At the same time, as Rajeev also intimated, Modak would inevitably have been regarded as something of an outsider to Indian society. It was doubtless bad enough to be from a family that had disavowed its Brahmin roots; as a policeman, he’d have been strongly identified with the ever more unpopular Raj. He must have felt increasingly vulnerable from 1942, as the Parallel Government stepped up its attacks on perceived collaborators. If, as seemed likely then, Britain was to lose the war and India fell to the Japanese, a sorry fate almost certainly awaited functionaries of the
ancien régime
. At the end of the war, his prospects couldn’t have seemed bright, what with Independence on the horizon. His real political beliefs in the 1940s remain unclear. In both books, the Parallel Government is occasionally represented almost as a liberation movement, social as well as political, directing its attacks as much against landowners and moneylenders as the Raj. As an Indian, he must surely have felt at least some identification with their aims? In the novel, Kumar’s sister is questioned by the police on suspicion of aiding the underground. It’s hard to know if this is fact, or a fiction which nonetheless expresses Modak’s own feelings at the time. Or does it express a convenient retrospective change of heart by someone who had to make his way in post-Raj India?
I wonder too why Modak’s father, the District Magistrate, was dismissed, and when. Perhaps that was decisive in recalibrating his son’s vision of the Raj. The sour way Modak sometimes represents Bill (and other British colleagues) might be consistent with that, even if professional rivalry wasn’t involved. Perhaps, justifiably, Modak also felt he’d been unfairly marginalised following his complaints about tactics, as indicated by his ignorance about the secret Memorandum Bill supposedly wrote. Maybe the memoir simply reflects the bitterness of old age, with Modak’s reputation under attack from former colleagues like Rebeiro. I sense it’ll be impossible to get to the bottom of it. My academic training reminds me that there’s no such thing as definitive truth in memories, only interpretations of events. As Salman Rushdie observes: ‘Memory … selects, eliminates, alters, exaggerates, minimizes, glorifies, and vilifies also, but in the end it creates its own reality.’
For all the pain they’ve caused me, then, I’m still intensely grateful for the insights Modak’s texts provide into the Bill of the 1940s. I couldn’t have hoped to get much of this information any other way. I feel more at peace by the time I get back to the hotel, but I’m physically exhausted. Where the old man’s body lay this morning, a makeshift stall has already been set up, selling single cigarettes and fluorescent sweets, overseen by a tinsel-golden god mounted on the frame. There’s no one to remember him now, nothing to record his having been. For some obscure reason, his abrupt erasure makes me feel I have to see the Modaks again after all. Perhaps Rajeev’s right, other things will come out, material excised from the memoir, which will help me better understand the young Bill and preserve his memory.

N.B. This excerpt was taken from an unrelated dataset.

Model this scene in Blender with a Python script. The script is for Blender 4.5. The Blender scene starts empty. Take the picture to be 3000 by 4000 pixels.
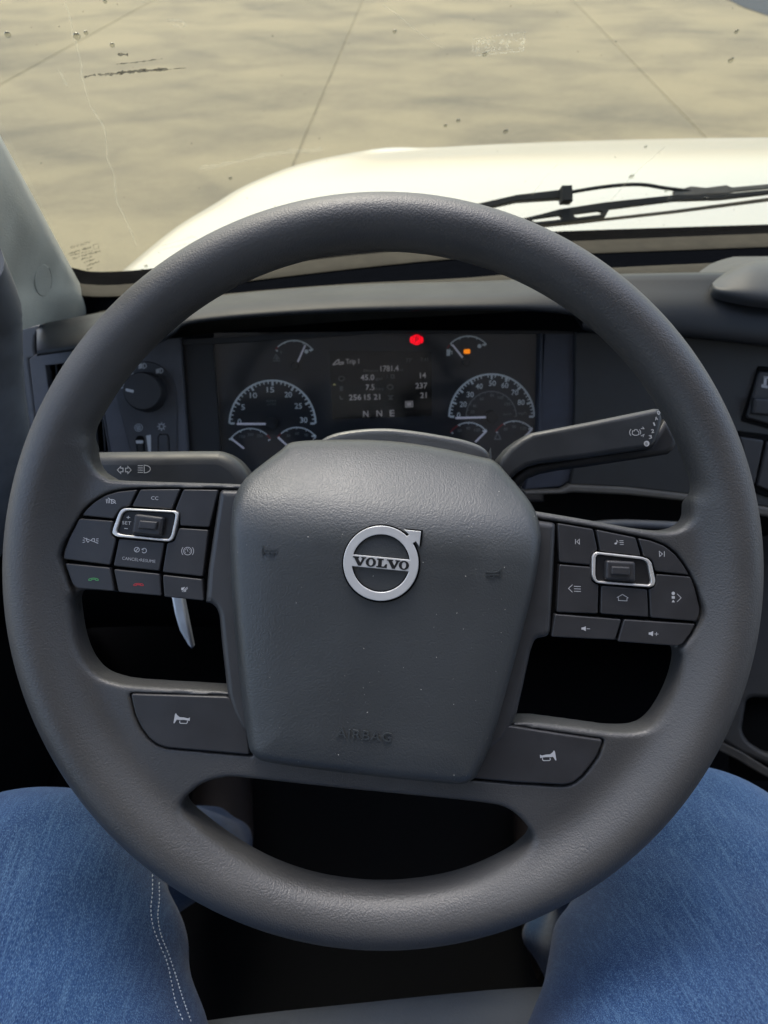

After lunch I phone Kiron, who’s delighted to hear I’m better. The goodwill in her voice makes me feel ashamed of my earlier stratagem.
Lying down to rest in the afternoon, I examine the photo that Rajeev gave me. When it was taken, my father was rather
less than half the age I am now. What must it have felt like, at twenty-five years old, to be given such responsibility, taking on well-organised, armed insurgents, in a district the size of Wales, and equally mountainous in parts? I try to imagine one of my PhD students being entrusted with such a task. It seems inconceivable. And me? If the demands of the time had placed that burden on my shoulders, how would I have responded? To what and to whom would I have understood my loyalties to lie? I feel less and less in a position to judge Bill. I eventually fall asleep with the photo cradled on my breast.